11. Apparatus for controlling the interaction between a boundary and second object comprising a processor for generating a boundary around a first object, the boundary expanding up to a maximum distance from the first object and altering the direction of movement of the second object to a second direction of movement when it comes into contact with the boundary.

12. Apparatus for controlling the interaction between a boundary and second object as claimed in claim 9 further comprising an output for displaying the first and second objects.

13. Apparatus for controlling the interaction between a boundary and second object as claimed in claim 9 further comprising a user input device for controlling the position of the first object.

14. Apparatus for controlling the interaction between a boundary and second object as claimed in claim 11 wherein the user input device also determines the maximum distance of the boundary from the first object.

15. A computer readable medium carrying a computer program which when executed on a processor carries out the steps of:

(a) generating a boundary around a first object, the boundary expanding up to a maximum distance from the first object; and

(b) altering the direction of movement of a second object to a second direction of movement when it comes into contact with the boundary.

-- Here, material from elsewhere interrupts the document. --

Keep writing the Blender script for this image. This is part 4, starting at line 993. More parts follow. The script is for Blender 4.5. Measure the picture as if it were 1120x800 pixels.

16. A client couplable to server arranged to:

(a) generate a boundary around a first object, the boundary expanding up to a maximum distance from the first object; and

(b) alter the direction of movement of a second object to a second direction of movement when it comes into contact with the boundary.

17. A computer program stored on a server for download which when executed server causes a processor to carry out the steps of:

(a) generating a boundary around a first object, the boundary expanding up to a maximum distance from the first object; and

(b) altering the direction of movement of a second object to a second direction of movement when it comes into contact with the boundary.